There is a three-level hierarchy of internal CMBAC checks.  Each level provides a useful check and also sets a default for the level below, which can be convenient to simplify configuration.

The top level CMBAC check is on security clearance of the entire server. This check will ensure that the M-Link server only handles messages with Security Labels which are appropriate for the server to handle.

Each M-Link server supports one or more domains of the following types: IM (Instant Messaging), MUC, Pubsub and FDP. A domain may be configured with a security clearance, which is used for CMBAC on each stanza for the domain.

MUC, Pubsub and FDP domains have a third level. For MUC domains, this is the MUC room, which may have an associated security clearance. This enables CMBAC control of which messages are handled by a MUC room.

For a MUC room, CMBAC handling is treated in two independent stages.

1. Delivery of message to the MUC room. This is controlled by the model described and does not consider MUC room members.
2. Delivery from the MUC room to each MUC room member. CMBAC is also applied as described. This means that some messages may be accepted by a MUC room, but CMBAC will restrict message delivery so that a given message is only received by selected MUC room members.

Exit CMBAC

The destination of a stanza is considered and will only be accepted if CMBAC passes for the message security label.

There are two options:

1. For messages being delivered to a client, the check is against the security clearance of the recipient.
2. For messages being delivered to a peer server, the check is made against the optionally configured Security Clearance of the peer.

Parameter Defaulting

M-Link provides defaulting of key parameters:

• User Security Clearance can be defaulted. This is convenient if some users do not have Security Clearance provisioned, particularly if all or most users have the same clearance.
• Security labels can have defaults. This can be useful to support clients who do not set security labels, and so M-Link can add a default. The security label can be defaulted for a peer, which does not always set the security label on messages.

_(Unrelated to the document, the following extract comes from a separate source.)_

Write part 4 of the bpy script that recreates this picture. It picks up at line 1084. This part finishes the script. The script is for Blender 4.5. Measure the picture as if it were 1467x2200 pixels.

XEP-0258 Catalog Provision

M-Link uses XEP-0258 to serve label catalogs to clients for both XEP-0258 and STANAG 4774 labels. A catalog may be configured for each IM Domain supported by an M-Link server.

A client requests a catalog for sender and receiver. M-Link applies a filter using the message CMBAC described above. This ensures that the client is only offered labels which will pass the CMBAC checks and be accepted by the server.

User Access Control using CMBAC

The primary DCS checks are on messages. M-Link offers a related check to control access using CMBAC, which is applied using the same three levels as the internal CMBAC for messages checks.

The top level is server, which works by associating a security label with the server. CMBAC is performed between this label and the user’s security clearance. This allows a server to restrict access to users with appropriate clearance.

This same CMBAC model can be applied to domains of all types and to MUC rooms. So, a MUC room can be configured with a Security Label to control which users can join the MUC room based on Security Clearance of the user. This is additional to the message checks.

Note that the Security Label for a MUC room to control access is independent of the MUC room default security label, which is displayed in the MUC UI, although they may have the same value.

Federation and Cross Domain

The controls described above relate to XMPP federation and control of messages to peers. An important special case of federation is support of cross-domain. The capabilities described in this section can be used within a domain but are of most interest Cross Domain.

Policy and Protocol Mapping

The product description so far is for a model of deployment where all parties use the same security policy and same security label format (XEP-0258 or STANAG 4774). This assumption will not be true for different domains and even for different components within a domain.

To address this, M-Link provides a security label mapping capability that can be configured on a per-peer basis. This enables:

1. Mapping to a different security label format, in particular, giving a choice of XEP-0258 and STANAG 4774.
2. Mapping to a different security policy (e.g., UK to French) makes use of a mapping SPIF with appropriate equivalencies configured.

Boundary Control

The central part of Cross cross-domain is to ensure security at the boundary and to ensure that only desired traffic flows across the boundary. Isode’s XMPP cross-domain solution, using M-Link Edge and M-Guard products, is described in the Isode white paper “Isode’s XMPP Cross Domain Solution”.

The cross-domain solution includes security label checks for both XEP-0258 and STANAG 4774 labels. The model is to explicitly list the Security Labels which are allowed through. This is convenient for typical cross-domain deployments, which will limit cross-domain to a very small number of labels. This check is equivalent to CMBAC. The approach would not be convenient generally, as many situations would need long lists of labels.

Isode Product Status

This white paper is describing some capabilities not in the current Isode product set, particularly those related to STANAG 4774. This section summarizes plans to fully complete features noted in this white paper.

Cross-domain capability is fully supported now with M-Link Edge 19.4 and M-Guard 1.5.

Swift 6.1 (XMPP Client) supports all XEP-0258 features. STANAG 4774 has been shown as a prototype and will ship in Swift 6.2 in Q2 2026. The Advanced Client features are not yet scheduled.

M-Link 19.4 supports XEP-0258. STANAG 4774 support is planned for M-Link 19.5; a pre-release is planned to be available for CWIX 26 (Q2 2026).

Note that M-Link 19.4 does not support independent CMBAC for MUC.  This will be addressed in a future release. A workaround is to configure a MUC domain for each desired set of CMBAC controls.

Conclusions

This white paper has shown how Security Labels are supported in XMPP and the Isode product set, including client, server and cross-domain. Support of CMBAC in M-Link is crucial to providing DCS.